═══ Supplied information

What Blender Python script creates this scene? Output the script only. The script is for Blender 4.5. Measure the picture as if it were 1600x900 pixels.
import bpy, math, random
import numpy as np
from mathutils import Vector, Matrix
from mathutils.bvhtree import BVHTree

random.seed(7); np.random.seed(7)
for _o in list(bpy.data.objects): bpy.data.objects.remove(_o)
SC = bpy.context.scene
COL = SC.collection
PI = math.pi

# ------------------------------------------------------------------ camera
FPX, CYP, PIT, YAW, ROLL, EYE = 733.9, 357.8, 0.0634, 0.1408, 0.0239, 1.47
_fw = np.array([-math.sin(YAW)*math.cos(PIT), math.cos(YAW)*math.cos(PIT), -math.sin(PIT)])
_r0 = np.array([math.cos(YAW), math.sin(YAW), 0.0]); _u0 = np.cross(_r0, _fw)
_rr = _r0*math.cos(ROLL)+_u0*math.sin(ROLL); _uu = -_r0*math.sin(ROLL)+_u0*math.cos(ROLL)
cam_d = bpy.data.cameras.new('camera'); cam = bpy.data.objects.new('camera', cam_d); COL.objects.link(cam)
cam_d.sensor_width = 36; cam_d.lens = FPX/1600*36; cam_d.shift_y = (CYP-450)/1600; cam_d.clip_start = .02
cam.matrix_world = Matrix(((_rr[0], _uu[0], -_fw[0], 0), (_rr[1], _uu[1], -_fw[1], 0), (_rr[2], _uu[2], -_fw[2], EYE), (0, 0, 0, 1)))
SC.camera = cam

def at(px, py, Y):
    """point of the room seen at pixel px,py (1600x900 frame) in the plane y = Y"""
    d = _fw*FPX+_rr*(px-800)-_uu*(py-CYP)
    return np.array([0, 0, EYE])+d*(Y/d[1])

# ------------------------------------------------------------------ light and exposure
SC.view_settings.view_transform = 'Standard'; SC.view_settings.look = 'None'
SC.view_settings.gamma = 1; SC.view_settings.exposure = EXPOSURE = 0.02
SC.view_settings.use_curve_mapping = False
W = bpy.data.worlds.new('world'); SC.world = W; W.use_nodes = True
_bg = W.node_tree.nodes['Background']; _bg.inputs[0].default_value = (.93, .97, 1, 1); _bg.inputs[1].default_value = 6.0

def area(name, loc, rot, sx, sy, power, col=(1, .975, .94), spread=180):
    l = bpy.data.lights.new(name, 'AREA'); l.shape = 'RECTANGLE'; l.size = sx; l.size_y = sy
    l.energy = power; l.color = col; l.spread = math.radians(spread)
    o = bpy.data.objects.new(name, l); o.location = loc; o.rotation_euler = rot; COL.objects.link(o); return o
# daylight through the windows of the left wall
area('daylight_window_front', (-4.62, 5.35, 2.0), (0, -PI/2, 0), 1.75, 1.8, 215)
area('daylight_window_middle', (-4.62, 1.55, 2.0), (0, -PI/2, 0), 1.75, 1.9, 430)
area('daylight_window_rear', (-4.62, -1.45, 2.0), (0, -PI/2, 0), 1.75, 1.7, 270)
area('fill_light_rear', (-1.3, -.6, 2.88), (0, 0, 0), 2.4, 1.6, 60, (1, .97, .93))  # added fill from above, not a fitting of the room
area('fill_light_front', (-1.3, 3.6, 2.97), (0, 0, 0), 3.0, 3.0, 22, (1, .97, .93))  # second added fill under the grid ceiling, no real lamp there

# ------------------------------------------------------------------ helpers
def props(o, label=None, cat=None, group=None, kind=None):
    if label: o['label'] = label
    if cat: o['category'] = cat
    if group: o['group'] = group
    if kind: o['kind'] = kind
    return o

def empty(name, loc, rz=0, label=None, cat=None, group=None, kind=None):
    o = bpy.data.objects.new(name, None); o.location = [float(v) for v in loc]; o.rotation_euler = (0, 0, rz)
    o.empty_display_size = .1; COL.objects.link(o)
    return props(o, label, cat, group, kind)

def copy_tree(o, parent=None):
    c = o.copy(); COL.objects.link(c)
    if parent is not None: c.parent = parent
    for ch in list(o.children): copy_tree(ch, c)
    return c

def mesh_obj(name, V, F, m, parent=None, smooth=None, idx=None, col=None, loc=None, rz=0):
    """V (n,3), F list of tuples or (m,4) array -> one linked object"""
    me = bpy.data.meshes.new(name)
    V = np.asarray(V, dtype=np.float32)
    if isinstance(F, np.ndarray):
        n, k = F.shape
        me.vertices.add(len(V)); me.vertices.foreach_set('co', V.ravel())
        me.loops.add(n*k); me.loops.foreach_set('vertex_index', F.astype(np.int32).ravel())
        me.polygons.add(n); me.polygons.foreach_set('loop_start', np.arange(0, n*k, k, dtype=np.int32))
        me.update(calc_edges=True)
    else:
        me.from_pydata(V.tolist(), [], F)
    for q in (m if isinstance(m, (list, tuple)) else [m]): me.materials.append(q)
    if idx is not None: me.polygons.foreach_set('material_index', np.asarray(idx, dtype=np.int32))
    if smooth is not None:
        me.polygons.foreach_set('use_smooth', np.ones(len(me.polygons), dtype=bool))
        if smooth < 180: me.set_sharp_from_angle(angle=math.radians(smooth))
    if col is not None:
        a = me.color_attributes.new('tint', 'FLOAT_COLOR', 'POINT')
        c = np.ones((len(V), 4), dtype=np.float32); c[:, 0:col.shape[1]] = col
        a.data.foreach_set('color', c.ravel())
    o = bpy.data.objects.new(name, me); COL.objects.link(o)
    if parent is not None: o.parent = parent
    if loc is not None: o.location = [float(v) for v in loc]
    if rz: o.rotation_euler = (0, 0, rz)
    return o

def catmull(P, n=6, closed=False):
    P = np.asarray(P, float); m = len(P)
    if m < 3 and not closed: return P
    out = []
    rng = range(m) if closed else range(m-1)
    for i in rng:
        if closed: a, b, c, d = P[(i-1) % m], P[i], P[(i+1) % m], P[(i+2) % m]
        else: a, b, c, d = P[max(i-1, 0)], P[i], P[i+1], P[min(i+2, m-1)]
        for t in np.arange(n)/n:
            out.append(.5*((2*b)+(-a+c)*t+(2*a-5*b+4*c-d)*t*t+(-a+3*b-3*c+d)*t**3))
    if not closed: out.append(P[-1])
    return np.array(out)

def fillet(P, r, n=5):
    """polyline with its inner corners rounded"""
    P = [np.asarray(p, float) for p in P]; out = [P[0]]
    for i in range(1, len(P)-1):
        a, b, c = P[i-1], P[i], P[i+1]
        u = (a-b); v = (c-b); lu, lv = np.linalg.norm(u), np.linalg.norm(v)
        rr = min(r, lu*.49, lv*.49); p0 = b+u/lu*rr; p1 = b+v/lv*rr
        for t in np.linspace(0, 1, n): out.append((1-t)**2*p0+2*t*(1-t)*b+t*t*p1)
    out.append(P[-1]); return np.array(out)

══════

- [Given task]:
All the data must be duplicated exactly, with nothing added or removed.

- [Response]:
What Blender Python script creates this scene? Output the script only. The script is for Blender 4.5. Measure the picture as if it were 1600x900 pixels.
import bpy, math, random
import numpy as np
from mathutils import Vector, Matrix
from mathutils.bvhtree import BVHTree

random.seed(7); np.random.seed(7)
for _o in list(bpy.data.objects): bpy.data.objects.remove(_o)
SC = bpy.context.scene
COL = SC.collection
PI = math.pi

# ------------------------------------------------------------------ camera
FPX, CYP, PIT, YAW, ROLL, EYE = 733.9, 357.8, 0.0634, 0.1408, 0.0239, 1.47
_fw = np.array([-math.sin(YAW)*math.cos(PIT), math.cos(YAW)*math.cos(PIT), -math.sin(PIT)])
_r0 = np.array([math.cos(YAW), math.sin(YAW), 0.0]); _u0 = np.cross(_r0, _fw)
_rr = _r0*math.cos(ROLL)+_u0*math.sin(ROLL); _uu = -_r0*math.sin(ROLL)+_u0*math.cos(ROLL)
cam_d = bpy.data.cameras.new('camera'); cam = bpy.data.objects.new('camera', cam_d); COL.objects.link(cam)
cam_d.sensor_width = 36; cam_d.lens = FPX/1600*36; cam_d.shift_y = (CYP-450)/1600; cam_d.clip_start = .02
cam.matrix_world = Matrix(((_rr[0], _uu[0], -_fw[0], 0), (_rr[1], _uu[1], -_fw[1], 0), (_rr[2], _uu[2], -_fw[2], EYE), (0, 0, 0, 1)))
SC.camera = cam

def at(px, py, Y):
    """point of the room seen at pixel px,py (1600x900 frame) in the plane y = Y"""
    d = _fw*FPX+_rr*(px-800)-_uu*(py-CYP)
    return np.array([0, 0, EYE])+d*(Y/d[1])

# ------------------------------------------------------------------ light and exposure
SC.view_settings.view_transform = 'Standard'; SC.view_settings.look = 'None'
SC.view_settings.gamma = 1; SC.view_settings.exposure = EXPOSURE = 0.02
SC.view_settings.use_curve_mapping = False
W = bpy.data.worlds.new('world'); SC.world = W; W.use_nodes = True
_bg = W.node_tree.nodes['Background']; _bg.inputs[0].default_value = (.93, .97, 1, 1); _bg.inputs[1].default_value = 6.0

def area(name, loc, rot, sx, sy, power, col=(1, .975, .94), spread=180):
    l = bpy.data.lights.new(name, 'AREA'); l.shape = 'RECTANGLE'; l.size = sx; l.size_y = sy
    l.energy = power; l.color = col; l.spread = math.radians(spread)
    o = bpy.data.objects.new(name, l); o.location = loc; o.rotation_euler = rot; COL.objects.link(o); return o
# daylight through the windows of the left wall
area('daylight_window_front', (-4.62, 5.35, 2.0), (0, -PI/2, 0), 1.75, 1.8, 215)
area('daylight_window_middle', (-4.62, 1.55, 2.0), (0, -PI/2, 0), 1.75, 1.9, 430)
area('daylight_window_rear', (-4.62, -1.45, 2.0), (0, -PI/2, 0), 1.75, 1.7, 270)
area('fill_light_rear', (-1.3, -.6, 2.88), (0, 0, 0), 2.4, 1.6, 60, (1, .97, .93))  # added fill from above, not a fitting of the room
area('fill_light_front', (-1.3, 3.6, 2.97), (0, 0, 0), 3.0, 3.0, 22, (1, .97, .93))  # second added fill under the grid ceiling, no real lamp there

# ------------------------------------------------------------------ helpers
def props(o, label=None, cat=None, group=None, kind=None):
    if label: o['label'] = label
    if cat: o['category'] = cat
    if group: o['group'] = group
    if kind: o['kind'] = kind
    return o

def empty(name, loc, rz=0, label=None, cat=None, group=None, kind=None):
    o = bpy.data.objects.new(name, None); o.location = [float(v) for v in loc]; o.rotation_euler = (0, 0, rz)
    o.empty_display_size = .1; COL.objects.link(o)
    return props(o, label, cat, group, kind)

def copy_tree(o, parent=None):
    c = o.copy(); COL.objects.link(c)
    if parent is not None: c.parent = parent
    for ch in list(o.children): copy_tree(ch, c)
    return c

def mesh_obj(name, V, F, m, parent=None, smooth=None, idx=None, col=None, loc=None, rz=0):
    """V (n,3), F list of tuples or (m,4) array -> one linked object"""
    me = bpy.data.meshes.new(name)
    V = np.asarray(V, dtype=np.float32)
    if isinstance(F, np.ndarray):
        n, k = F.shape
        me.vertices.add(len(V)); me.vertices.foreach_set('co', V.ravel())
        me.loops.add(n*k); me.loops.foreach_set('vertex_index', F.astype(np.int32).ravel())
        me.polygons.add(n); me.polygons.foreach_set('loop_start', np.arange(0, n*k, k, dtype=np.int32))
        me.update(calc_edges=True)
    else:
        me.from_pydata(V.tolist(), [], F)
    for q in (m if isinstance(m, (list, tuple)) else [m]): me.materials.append(q)
    if idx is not None: me.polygons.foreach_set('material_index', np.asarray(idx, dtype=np.int32))
    if smooth is not None:
        me.polygons.foreach_set('use_smooth', np.ones(len(me.polygons), dtype=bool))
        if smooth < 180: me.set_sharp_from_angle(angle=math.radians(smooth))
    if col is not None:
        a = me.color_attributes.new('tint', 'FLOAT_COLOR', 'POINT')
        c = np.ones((len(V), 4), dtype=np.float32); c[:, 0:col.shape[1]] = col
        a.data.foreach_set('color', c.ravel())
    o = bpy.data.objects.new(name, me); COL.objects.link(o)
    if parent is not None: o.parent = parent
    if loc is not None: o.location = [float(v) for v in loc]
    if rz: o.rotation_euler = (0, 0, rz)
    return o

def catmull(P, n=6, closed=False):
    P = np.asarray(P, float); m = len(P)
    if m < 3 and not closed: return P
    out = []
    rng = range(m) if closed else range(m-1)
    for i in rng:
        if closed: a, b, c, d = P[(i-1) % m], P[i], P[(i+1) % m], P[(i+2) % m]
        else: a, b, c, d = P[max(i-1, 0)], P[i], P[i+1], P[min(i+2, m-1)]
        for t in np.arange(n)/n:
            out.append(.5*((2*b)+(-a+c)*t+(2*a-5*b+4*c-d)*t*t+(-a+3*b-3*c+d)*t**3))
    if not closed: out.append(P[-1])
    return np.array(out)

def fillet(P, r, n=5):
    """polyline with its inner corners rounded"""
    P = [np.asarray(p, float) for p in P]; out = [P[0]]
    for i in range(1, len(P)-1):
        a, b, c = P[i-1], P[i], P[i+1]
        u = (a-b); v = (c-b); lu, lv = np.linalg.norm(u), np.linalg.norm(v)
        rr = min(r, lu*.49, lv*.49); p0 = b+u/lu*rr; p1 = b+v/lv*rr
        for t in np.linspace(0, 1, n): out.append((1-t)**2*p0+2*t*(1-t)*b+t*t*p1)
    out.append(P[-1]); return np.array(out)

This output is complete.